株価および現政権の支持率の下支え役とされる年金積立金管理運用独立行政法人(GPIF)は、60%(乖離許容幅±8%)ある国内債券比率を引き下げ、12%(同±6%)の日本株の比率を20%超まで引き上げるという。

GPIFについて、株式比率50%のカリフォルニア州職員退職年金基金に倣えとよくいわれるが、こちらは公務員年金であって国民年金ではない。資産規模もGPIFの5分の1程度だ。

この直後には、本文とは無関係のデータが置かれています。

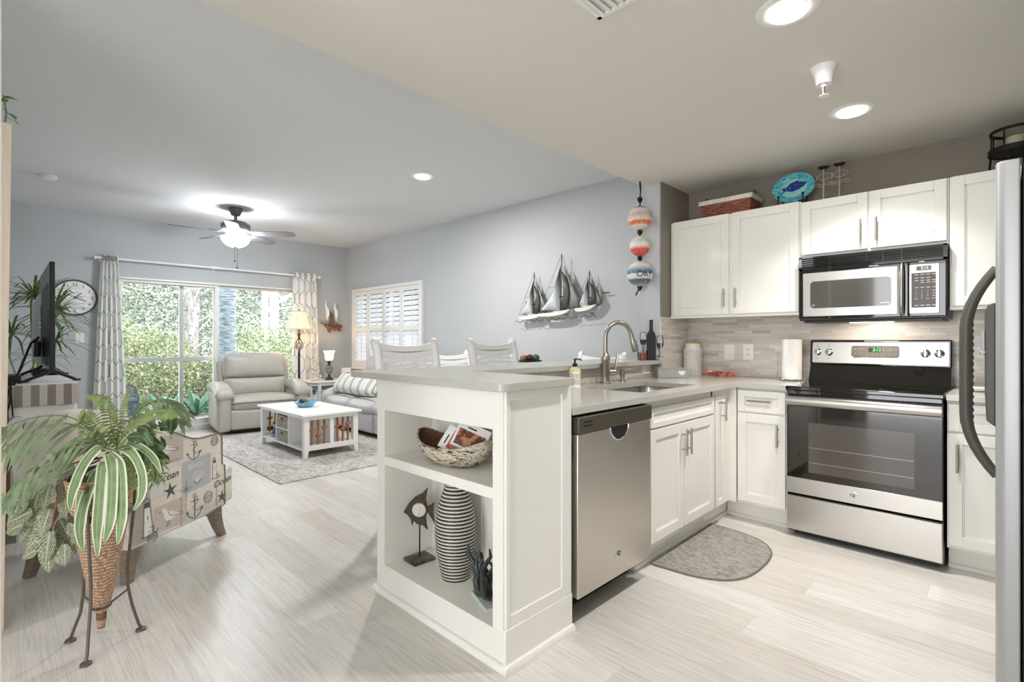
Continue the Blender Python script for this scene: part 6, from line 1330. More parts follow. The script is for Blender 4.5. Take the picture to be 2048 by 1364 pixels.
stool_parts(dc1, .62, 1.085, .09); dup(dc1, (3.55, 2.63, 0), radians(90), 'white dining chair by the wall, seen past the faucet')
tr = thing('tray', 'dark metal footed tray on the dining table', 'tray', (3.41, 3.12, .92))
b = MB(); b.lathe([(0, .088), (.10, .088), (.118, .10), (.122, .106), (.116, .102), (.098, .093), (0, .093)], (3.41, 3.12, .92), 30)
for i in range(3): a = i * 2.1 + .5; b.tube([(3.41 + .09 * cos(a), 3.12 + .09 * sin(a), 1.01), (3.41 + .085 * cos(a), 3.12 + .085 * sin(a), .96), (3.41 + .10 * cos(a), 3.12 + .10 * sin(a), .92)], .005, 6)
b.build('tray', 'blackmetal', tr)
for (dx, dy, m_, lb_) in ((-.035, .035, 'wood_lid', 'tan woven ball at the left of the dark tray'), (.005, -.005, 'brownwood', 'dark brown woven ball in the middle of the dark tray'), (.04, -.045, 'sageball', 'grey-green woven ball at the right of the dark tray')):
    if m_ == 'sageball': M['sageball'] = mat('sage_twine', (104, 128, 122), 0.8)
    b = MB(); c_ = Vector((3.41 + dx, 3.12 + dy, 1.047)); rr_ = random.Random(int(dx * 1000) + 99); r0 = .032
    b.ball(tuple(c_), r0 * .85, 12, 8)
    for k in range(9):
        ax = Vector((rr_.uniform(-1, 1), rr_.uniform(-1, 1), rr_.uniform(-1, 1))).normalized(); o_ = ax.orthogonal().normalized(); p_2 = ax.cross(o_)
        b.tube([c_ + (o_ * cos(i * .524) + p_2 * sin(i * .524)) * r0 for i in range(12)], .0032, 5, True)
    o = b.build('woven_ball', m_, None, origin=tuple(c_), smooth=60); tag(o, lb_, 'ball', 'woven balls in the tray')

# ---- armchair in printed seaside cloth (local x: the way it faces, y: its left)
ach = thing('armchair', 'cream armchair in beach-print cloth behind the cone plant basket', 'armchair', (.60, 3.57, 0), atan2(.565, .826))
AO = Matrix.Translation(Vector((0, 0, 0)))
_m = (Matrix.Translation((.60, 3.57, 0)) @ Matrix.Rotation(atan2(.565, .826), 4, 'Z')).inverted() @ Vector((.471, 3.147, 0))
AO = Matrix.Translation(_m)      # local frame with its origin at the right rear foot
m = mat('patchwork_print_cloth', (216, 208, 196), 0.9); n = NT(m); x, y, z = n.sep(n.pos())
uu = n.math('SUBTRACT', x, y); r_ = n.math('FLOOR', n.math('DIVIDE', n.math('ADD', z, .02), .135)); uo = n.math('ADD', n.math('DIVIDE', uu, .155), n.math('MULTIPLY', r_, .37)); c_ = n.math('FLOOR', uo)
hid = n.math('FRACT', n.math('MULTIPLY', n.math('SINE', n.math('ADD', n.math('MULTIPLY', r_, 12.99), n.math('MULTIPLY', c_, 78.23))), 43758.5))
col = n.ramp(hid, [(0, (236, 229, 218)), (.25, (228, 221, 211)), (.4, (216, 218, 220)), (.55, (238, 232, 222)), (.75, (216, 206, 194)), (.85, (232, 225, 215)), (1, (214, 216, 218))], 'CONSTANT')
eg = n.math('MAXIMUM', n.math('LESS_THAN', n.math('FRACT', uo), .02), n.math('LESS_THAN', n.math('FRACT', n.math('DIVIDE', n.math('ADD', z, .02), .135)), .02))
wv = n.noise(n.pos(), 14, 4, .6); col = n.mix(.35, col, n.ramp(wv, [(.4, (214, 204, 190)), (.6, (232, 226, 216))])); col = n.mix(n.math('MULTIPLY', eg, .4), col, lin((160, 152, 142))); n.l(col, n.b.inputs['Base Color']); n.bump(n.noise(n.pos(), 400, 2), .25, .002); M['patch'] = m
WDT = .56
armp = [(-.045, .17), (.45, .176), (.60, .20), (.60, .44), (.578, .455), (.575, .62), (.56, .642), (.50, .645), (.40, .642), (.345, .652), (.25, .695), (.16, .745), (.08, .782), (0, .805), (-.08, .82), (-.10, .80)]
arms = []
for y0_, y1_ in ((-.045, .065), (WDT - .065, WDT + .045)):
    b = MB(AO); b.prism(armp, y0_, y1_, 'y'); arms.append(b.build('arm', 'patch', ach, .012, 3, world=False))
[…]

米国の公的な年金制度は老齢・遺族・障がい保険を併せてOASDIと呼ばれる。年金として集められた資金(税金)270兆円規模が米財務省管理のもとSocial Security Trust Fund(社会保障信託基金)に預けられ、運用先はすべて元金と利子を米政府が保証する米財務省の「特別債」のみと法で定められている。収益機会と損失は表裏一体ゆえ、元本割れしない着実な投資先に限定すべし――市場主義の米国ですら、こと国民年金の運用となると、これだけ保守的なスタンスなのだ。

米国民年金を株式投資に晒すリスクは多々ある。株式市場の参入・撤収の際には大量の取引が発生し、市場価格に凄まじいインパクトを与える。政府による民間企業の運営に対し、株主としての影響が生じる。そうした政治的影響力を排除した投資形態を維持するには膨大なポートフォリオ管理とそのための相当数の人員が必要、等々を米社会保障庁が挙げている。

ちなみに、株式運用5割と高比率なのがカナダ年金制度。運用を行う連邦公社CPPIBの資産規模はGPIFの7分の1だが人員数は実に12倍以上。わずか80人程度のGPIFで約130兆円の巨額基金を積極的に運用するには組織の体制自体に無理がある。

この規模では、金融危機の際に株式の売却、撤退を迅速に行うのは至難の業。日経平均の上昇トレンドが開始して間もなく2年、震災直後の最安値を拾うならともかく、遅れてきた投資家として高値追いをするならこれは短期売買の典型だ。長期投資で売り場を考えずというなら、自身の投資スタンスも確立できていないことになる。入り口(参入)だけで出口(撤収)の話をしないのは素人の典型だろう。